El especismo y el colonialismo, abiertamente denunciados en este documental, son una muestra de cómo, parafraseando a Aimeé Césaire en su Discurso sobre el colonialismo, así como el negro es una invención de Europa, también los animales salvajes lo son. Es decir, no es que el colonialismo sea una fuerza natural o evolutiva que ha inventado animales o humanos con características específicas como el bipedismo o el color de la piel o los patrones del pelaje. Se trata, más bien, de una invención conceptual para administrar y gobernar otras comunidades vitales multiespecie de humanos y otros que humanos. Lo salvaje, así como lo negro, se vuelve la antítesis de lo moderno y, por ende, de lo plenamente humano. Los turistas, evocando a Bruno Latour, son los auténticos modernos: quienes performan esos dualismos entre lo salvaje/civilizado, el atraso/progreso, y la naturaleza/cultura, al hacer de la cultura un dispositivo para dominar a una naturaleza que está constantemente haciéndolos a ellos mismos.
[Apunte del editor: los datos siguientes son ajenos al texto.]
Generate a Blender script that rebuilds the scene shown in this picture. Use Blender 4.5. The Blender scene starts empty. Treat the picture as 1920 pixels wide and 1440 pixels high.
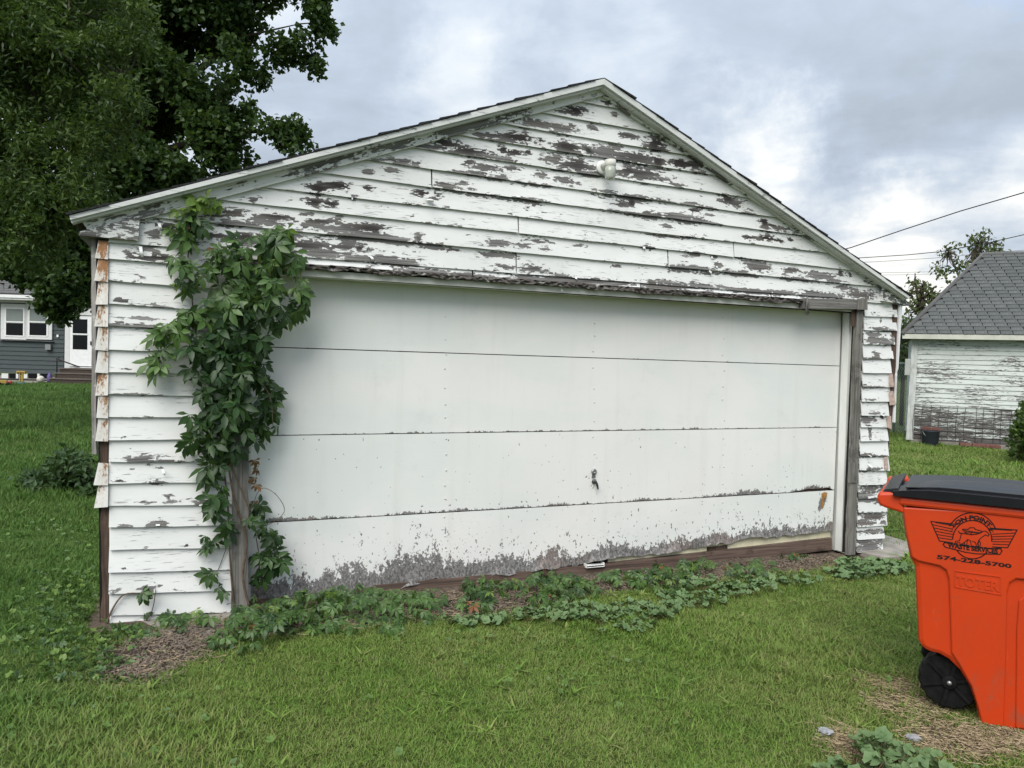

En Safari presenciamos lo que Achille Mbembe (2016) llamó el “devenir negro del mundo”. Para este autor, el capitalismo y el colonialismo se sostuvieron en una matriz de explotación que convirtió a los cuerpos negros en herramientas generadoras de plusvalor. En este momento histórico del Capitaloceno necropolítico, los cuerpos cosificados y explotables ya no son solo los “negros”: otros humanos, otros animales y la tierra misma al servicio del capital que los pone a trabajar de manera gratuita. Safari es, en resumen, una pieza valiosa para analizar la imbricación de opresiones, como el racismo, el colonialismo y el especismo y cómo son producidas por la máquina blanco-moderna-colonial y, a su vez, capturadas por su política que anula ciertas vidas para la diversión de unos cuantos. Asimismo, es un ejemplo de cómo las relaciones multiespecie se dan en fricción y en escenarios de disputa por los valores atribuidos a “la naturaleza”.
Referencias
Césaire, A. (2006). Discurso sobre el colonialismo. Akal.
Fanon, F. (2010). Piel negra, máscaras blancas. Akal.
Ko, A. (2021). Creando nueva arquitectura conceptual. En A. Ko y S. Ko, APHRO-ISMO Ensayos de dos hermanas sobre cultura popular, feminismo y veganismo negro. (pp. 243-260). Ochodoscuartro Ediciones.
Latour, B. (2007). Nunca fuimos modernos. Ensayo de antropología simétrica. Siglo XXI.
Mbembe, A. (2016). Crítica de la razón negra. Nuevos Emprendimientos Editoriales.
Neumann, R. P. (2022). The postwar conservation boom in British colonial África. Environmental History, 7(1), 22-27.
Sapolsky, R. (2015). Memorias de un primate. La vida nada convencional de un neurocientífico entre babuinos. Capitán Swing.
Shanguhyia, M. (2024, 17 de abril). Politics of Colonial Conservation in Kenya. Oxford Research Encyclopedia of African History. https://oxfordre.com/africanhistory/view/10.1093/acrefore/9780190277734.001.0001/acrefore-9780190277734-e-1252
Tsing, A. (2021). La seta del fin del mundo. Sobre la posibilidad de vida en las ruinas capitalistas. Capitán Swing.